Which is where Kendall believes she comes in, plunging with – relatively – cool deliberation her assegai into the backs of several current Labour sacred cows. Sticking to spending 2 per cent of GDP on defence (which might cause George Osborne a severe headache if she were to win); abandoning the belief Britain had moved left when in her view it hadn’t; being as “passionate” about creating wealth as distributing it; support for free schools and disdain for “obsessing” about structures rather than quality in education; the voters didn’t “believe” in Labour’s energy price freeze. And so on.
Some of it was a bit wispy round the edges. She read out her mission statement; but while she then gamely took a lot of questions not all the answers were, well, fully formed.

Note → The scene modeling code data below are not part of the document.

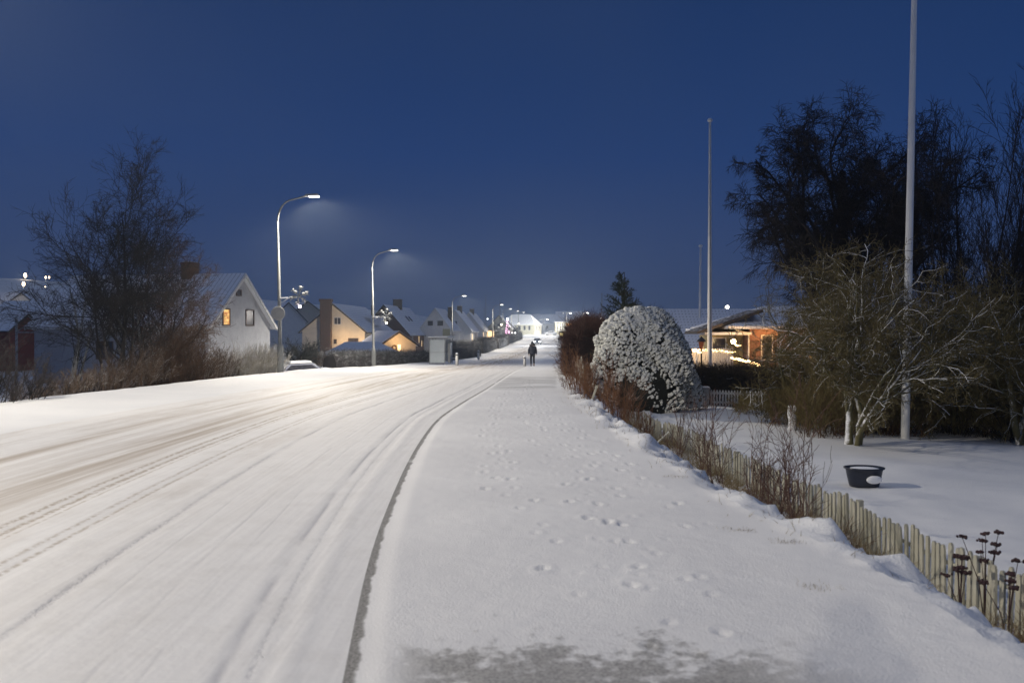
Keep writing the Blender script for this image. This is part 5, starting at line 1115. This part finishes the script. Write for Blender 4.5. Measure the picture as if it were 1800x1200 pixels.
# -- dry grass on bank and along fence
m_dry = M_snowed('dry_grass', (.17, .12, .055), .8, 1.3, (0, -.2, 1), (.26, .20, .10)); m_dryd = M_plain('dark_dry_grass', (.13, .08, .04), .9, .4)
rg = random.Random(33); pts = []
for (x, y, a) in along(fl, .16)[4:]:
    for _ in range(3): pts.append((x - rg.uniform(.05, .55), y + rg.uniform(-.1, .1), 0))
tufts('dry_grass', 'dry brown grass growing against the picket fence', 'grass', pts, .34, 13, 41, m_dry, .08, .0038, 'stuff', (.1, 0))
pts = [(RIGHT(y) + rg.uniform(-.1, .75) + 0, y, 0) for y in np.arange(6, 34, .11)]
tufts('snowy_grass', 'grass tips poking through the snow on the bank', 'grass', [(float(a), float(b), 0) for a, b, c in pts], .13, 5, 42, m_dry, .12, .0032, 'stuff')
for k, (px, py, lb) in enumerate(((1385, 962, 'small grass tuft in the snow, upper one near the pavement edge'), (1440, 1045, 'largest grass tuft poking from the pavement snow'), (1300, 940, 'faint grass tuft in the snow left of the bank'), (1185, 845, 'farthest grass tuft where bank meets pavement'))):
    d = 1500 * 1.66 / (py - 585); x = X(px, d); tufts('grass_tuft', lb, 'grass tuft', [(x, d, 0), (x + .08, d, 0), (x - .07, d + .03, 0)], .055, 26, 50 + k, m_dry, .04, .0022)['group'] = 'grass tufts in the pavement snow'
tufts('brown_grass_clump', 'rusty brown grass clump at the bottom right corner by the fence', 'grass clump', [(4.12 + i * .05, 6.6 + (i % 3) * .15, 0) for i in range(6)], .55, 60, 61, m_dryd, .10, .004)
tufts('brown_grass_clump', 'brown grass clump against the pickets near the large snow mound', 'grass clump', [(3.95, 10.2, 0), (3.98, 10.5, 0), (4.0, 10.0, 0)], .55, 45, 62, m_dryd, .10, .004)
# umbel flowers
gu = 'dead flower heads by the near fence'; m_umb = M_plain('dead_flower_heads', (.045, .022, .024), .9, .3)
for k, (px, py, d, H, nh, lb) in enumerate(((1735, 930, 7.9, 1.25, 9, 'tallest dead flower plant with flat dark heads above the near fence'), (1690, 965, 7.8, 1.0, 7, 'dead flower plant with drooping dark heads in front of the pickets'), (1775, 985, 7.3, .95, 6, 'dead flower plant at the right picture edge by the fence'))):
    x = X(px, d); zt = Z(py, d); zb = G(x, d); t = thing('dead_flower_plant', lb, 'dead plant', (x, d, zb - .03), 0, gu); rr = random.Random(70 + k); st = MB(); H = max(.6, zt - zb)
    for j in range(nh):
        a = rr.uniform(0, 6.28); r = rr.uniform(.02, .20); h = H * rr.uniform(.62, 1.0); top = Vector((r * math.cos(a), r * math.sin(a), h)); st.tube([(0, 0, 0), (top.x * .3, top.y * .3, h * .55), top], [.006, .005, .003], 5)
        hd = MB()
        for q in range(14): b = rr.uniform(0, 6.28); s = rr.uniform(0, .05); c = top + Vector((s * math.cos(b), s * math.sin(b), .02 + rr.uniform(-.008, .01))); hd.ball(c, rr.uniform(.010, .017), k=6); st.tube([top, c], .0018, 3)
        hd.build('flower_head', m_umb, t, True)
    st.build('stems', m_umb, t)
# tub
tx, ty = X(1520, 15.4), 15.4; tz = G(tx, ty)
t = thing('tub', 'black oval tub filled with snow on the lawn', 'tub', (tx, ty, tz + .0)); E_ = Matrix.Diagonal((1.0, .8, 1, 1))
m = MB(); prof = [(.255, 0), (.27, .05), (.305, .22), (.325, .34), (.36, .355), (.36, .38), (.335, .385), (.31, .345), (.30, .30)]; m.lathe(prof[:-1], 32, E_); m.build('shell', M_plain('black_tub_plastic', (.012, .016, .03), .38, .2), t, True)
MB().lathe([(.30, .30), (.30, .335), (.24, .36), (.1, .37), (.02, .372)], 24, E_).build('snow_fill', m_snowcap, t, True)
t.scale = (1, 1, .9)
M = Matrix.Translation((.05, -.245, .17)) @ Matrix.Rotation(R(8), 4, 'X'); MB().ball((.03, 0, 0), .118, (1.2, .28, .72), 16, M).build('snow_patch', m_snowcap, t, True)
# stump figure
t = thing('tree_stump', 'slim broken tree stump plastered with snow beside the brownish shrubs', 'tree stump', (X(1393, 25.5), 25.5, G(X(1393, 25.5), 25.5)))
rng = np.random.default_rng(9)
MB().tube([(0, 0, -.1), (.02, 0, .25), (-.03, 0, .5), (-.08, 0, .72)], [.14, .13, .12, .04], 10).tube([(0, 0, .45), (.09, 0, .62), (.07, 0, .74)], [.08, .06, .03], 8).build('stump', M_snowed('snow_plastered_bark', (.06, .05, .04), -.5, .1, (-.7, -.4, .4), snow=(.72, .72, .74)), t, True)

# ================================================================== HAZE
hm = bpy.data.materials.new('thin_haze'); hm.use_nodes = True; n = hm.node_tree.nodes; n.clear(); o_ = n.new('ShaderNodeOutputMaterial'); v_ = n.new('ShaderNodeVolumePrincipled')
v_.inputs['Color'].default_value = (.72, .85, 1, 1); v_.inputs['Density'].default_value = .0006; v_.inputs['Anisotropy'].default_value = .45; hm.node_tree.links.new(v_.outputs[0], o_.inputs['Volume'])
hb = MB().box(-960, 990, -24, 905, -8, 48).build('haze', hm); hb['kind'] = 'stuff'
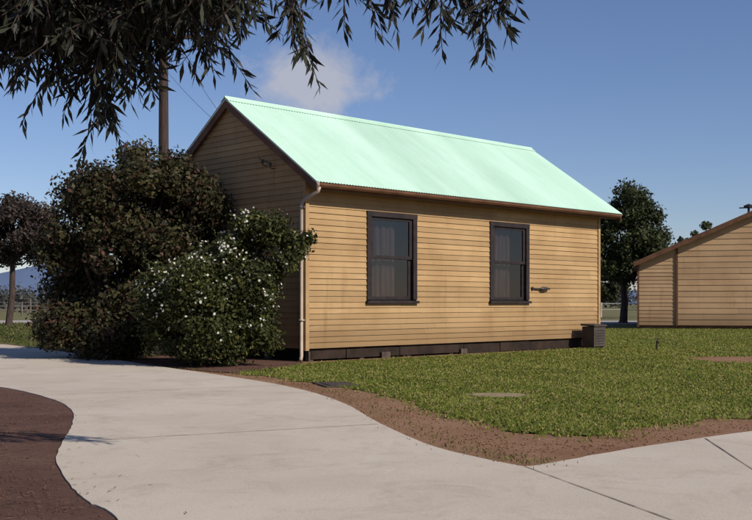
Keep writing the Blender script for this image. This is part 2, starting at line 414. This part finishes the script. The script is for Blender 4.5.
def corr(name,y0,z0,y1,z1,x0,x1,mat):
    m=MB(); pitch=.076; seg=6; n=int((x1-x0)/pitch*seg); L_=math.hypot(y1-y0,z1-z0); ny=-(z1-z0)/L_; nz=(y1-y0)/L_
    if nz<0: ny,nz=-ny,-nz
    rows=4
    for r in range(rows+1):
        f=r/rows
        for i in range(n+1):
            a=.007*math.sin(2*math.pi*i/seg); x=x0+(x1-x0)*i/n
            m.v.append((x,y0+(y1-y0)*f+ny*a,z0+(z1-z0)*f+nz*a)); m.c.append(1)
    for r in range(rows):
        for i in range(n):
            k=r*(n+1)+i; m.f.append((k,k+1,k+n+2,k+n+1))
    return m.build(name,mat,H,True)
XR0,XR1=-.13,10.42
corr('roof_front',EV-.03,ZE-.02,MID,ZR,XR0,XR1,M_roof)
corr('roof_back',W-EV+.03,ZE-.02,MID,ZR,XR0,XR1,M_roof)
b=MB()
for s in (0,1):
    def yy(y): return y if s==0 else W-y
    p=[(XR0+.03,yy(EV+.02),ZE-.05),(XR1-.03,yy(EV+.02),ZE-.05),(XR1-.03,yy(MID),ZR-.05),(XR0+.03,yy(MID),ZR-.05)]
    q=[(x,y,z+.025) for x,y,z in p]; b.hexa(p+q)
b.build('roof_lining',M_trim,H)
b=MB(); 
for s in (-1,1):
    b.hexa([(XR0-.01,MID,ZR+.012),(XR1+.01,MID,ZR+.012),(XR1+.01,MID+s*.13,ZR+.012-.13*SL),(XR0-.01,MID+s*.13,ZR+.012-.13*SL),
            (XR0-.01,MID,ZR+.022),(XR1+.01,MID,ZR+.022),(XR1+.01,MID+s*.135,ZR+.020-.13*SL),(XR0-.01,MID+s*.135,ZR+.020-.13*SL)])
b.tube([(XR0-.01,MID,ZR+.022),(XR1+.01,MID,ZR+.022)],.022,8)
b.build('ridge_cap',M_roof,H)
b=MB(); c_=MB()
for (xa,xb) in ((XR0+.02,XR0+.05),(XR1-.05,XR1-.02)):
    for s in (0,1):
        def yy(y): return y if s==0 else W-y
        b.hexa([(xa,yy(EV),ZE-.21),(xb,yy(EV),ZE-.21),(xb,yy(MID),ZR-.21),(xa,yy(MID),ZR-.21),
                (xa,yy(EV),ZE-.03),(xb,yy(EV),ZE-.03),(xb,yy(MID),ZR-.03),(xa,yy(MID),ZR-.03)])
        x0=xa-.012 if xa<1 else xb; 
        c_.hexa([(x0,yy(EV-.02),ZE-.055),(x0+.012,yy(EV-.02),ZE-.055),(x0+.012,yy(MID),ZR-.045),(x0,yy(MID),ZR-.045),
                (x0,yy(EV-.02),ZE-.015),(x0+.012,yy(EV-.02),ZE-.015),(x0+.012,yy(MID),ZR-.005),(x0,yy(MID),ZR-.005)])
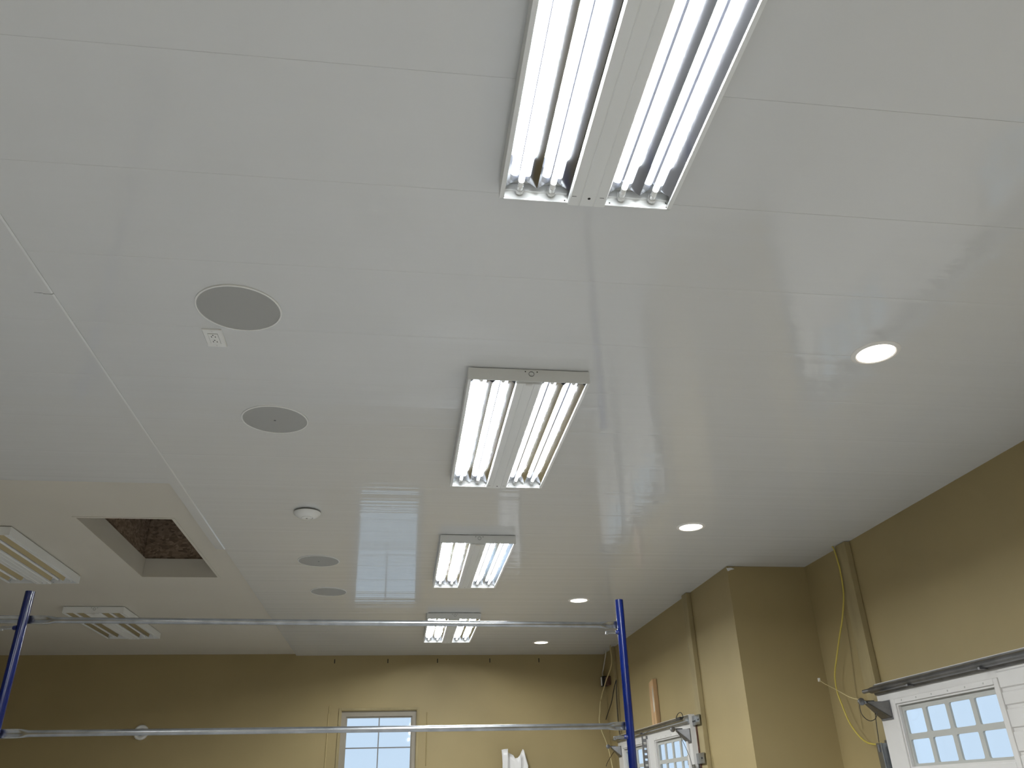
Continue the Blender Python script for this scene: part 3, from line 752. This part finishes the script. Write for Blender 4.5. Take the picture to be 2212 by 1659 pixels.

Giving people “hope” won’t wholly tackle the Ukip problem. Nor is she above the politician’s non-answer. She declined to say whether she would campaign on the same platform with David Cameron for the continued British EU membership she said Labour should be “passionately” – that word again – committed to. Or whether she would welcome the Blair endorsement that is surely there for the asking.
But there were mischievous flashes of colour; mourning the loss of the Shadow Chancellor, she added: “although most people thought we’d lost our balls before the election”.
And she sounded rather confident she could do it if elected. Indeed, when she said she had asked Hunt to “lead” on constitutional policy it was almost as if she was already doing it. In one answer she non-committally said a proposal for the Labour leader to be replaced in 2018, if not thought up to it, was “interesting”. Perhaps more interesting, she didn’t say, if Andy Burnham or Yvette Cooper win this time around than if she does.